Comment by derbOac
2 days ago
I don't think physician compensation per se is a good metric for capturing the effect of lack of providers, because some of the increased costs are due to the bottlenecks in the services per se, in terms of procedure costs and types of procedures offered. I also don't think the number of providers per se under the current regime, without deregulation or reregulation of practice boundaries, is representative of what would happen if there were changes in those boundaries. Adding more optometrists 5 years ago isn't the same as changing what they're allowed to do. It also doesn't address what cost increases would have been without an increase in the number of providers.
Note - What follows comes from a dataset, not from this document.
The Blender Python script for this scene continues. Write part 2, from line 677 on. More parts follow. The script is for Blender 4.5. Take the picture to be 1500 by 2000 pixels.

9% might also seem pretty big to me if it's out of all spending and doesn't include other provider compensation? What if overall healthcare costs went down, but physician compensation stayed the same? Would that then be a problem because it was an increased proportion of the total costs — fat left to be trimmed, so to speak?
There are many problems that don't have anything to do with providers per se, but I also don't think you can glean much by extrapolating to more of the same, especially compensation per se.
If lack of physicians is leading to an increase in costs, you’d expect to see physicians capturing a large part of that increase. There are situations where that wouldn’t hold, but it requires moving away from the simplest explanation that fits the data.
We don’t have to extrapolate from physician compensation though. We know that providers per capita have increased, but costs have continued to skyrocket. Therefore a lack of providers is not the immediate cause of the increase.
In addition to increasing the number of providers, the scope of practice for non-physician providers has almost universally increased.
All of this doesn’t prove that increasing the number of physicians wouldn’t lower costs some amount, but it does show that the increases over the last 20-30 years requires some other explanation.
9% is nothing when you consider that these people provide the value. With no physicians, there is no healthcare.